Saturday 5 February 2011

Glam.Lit

Berlin is famous for being a bit of a scruffy kind of place. A city where you can venture out to the shops with your pyjamas under your coat and no make-up on, and nobody will look askance. There's a good side to that - there are times when you just really need caffeine and there's no time to take a shower and wash and blow-dry and apply lip gloss. But then there's a bad side as well, which is that when you do want to dress up you tend to stand out like a sore thumb - an utterly gorgeous and glamorous sore thumb, but an injured digit nonetheless.

So I enjoy the occasional foray into distant territory - and on Thursday that was Hamburg! Home of the wondrous festival by the slightly embarrassing name of Ham.Lit. Or as they put it, a concentrated shot of the most exciting young German literature and music right now, on one night and under one roof. Fifteen "young" writers and two sets of music. What better opportunity, I asked myself, to get totally glammed up with my Hamburg girlfriends Isa and the West-Eastern Diva? So there we all were, the belles of the ballroom, only of course we'd forgotten that the place is completely underlit. So our pulchritude went unnoticed.

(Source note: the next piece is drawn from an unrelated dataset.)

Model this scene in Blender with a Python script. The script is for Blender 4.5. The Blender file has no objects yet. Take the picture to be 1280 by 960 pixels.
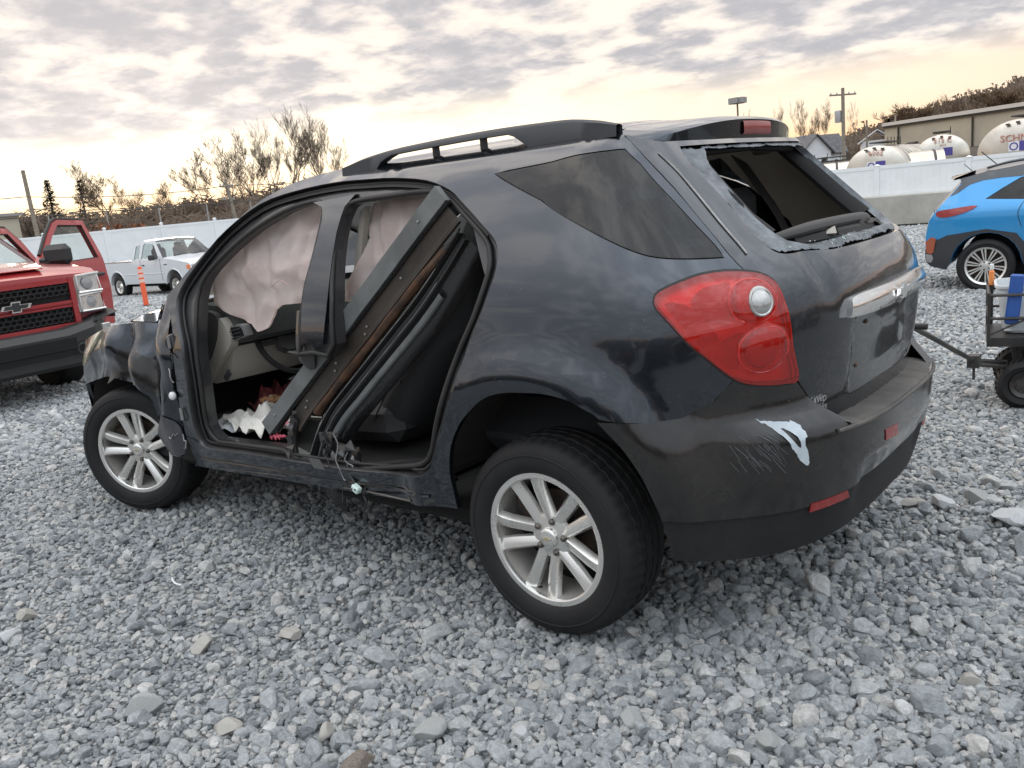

No matter. For in the dark cavern of a former WWII bunker, we saw some great readings. My personal line-up went like this: Mariana Leky (read beautifully despite a bad back and a rather strenuous moderator), Kathrin Seddig (my absolute highlight; I shall be reading her book Runterkommen), Peggy Mädler (who did very well for what was apparently her first reading, and did rather intrigue me), Hannes Köhler (distracting facial hair, nice piece of writing set in Berlin), and then a guy called Tino Hanekamp. Tino Hanekamp kindly stepped in at the last minute because someone else was ill. And he's also got a book coming out soon.
There are times when I say, "Believe the hype!" This is not one of them. But at least it gave us all something to bitch about afterwards. I'm told Thomas Pletzinger and Jochen Schmidt were excellent too.

Then there was music, of the listen carefully to the lyrics kind. Sadly, I don't like listening carefully to lyrics, so we went somewhere else where people appreciated our fabulous get-up.

Ham.Lit is a great little festival, very tightly organised and with an excellent selection of writers to choose from. If you're interested in emerging German writers, it's a perfect opportunity to get a taste of the latest stuff on offer. But don't worry about what you wear - pyjamas under your coat will do just fine.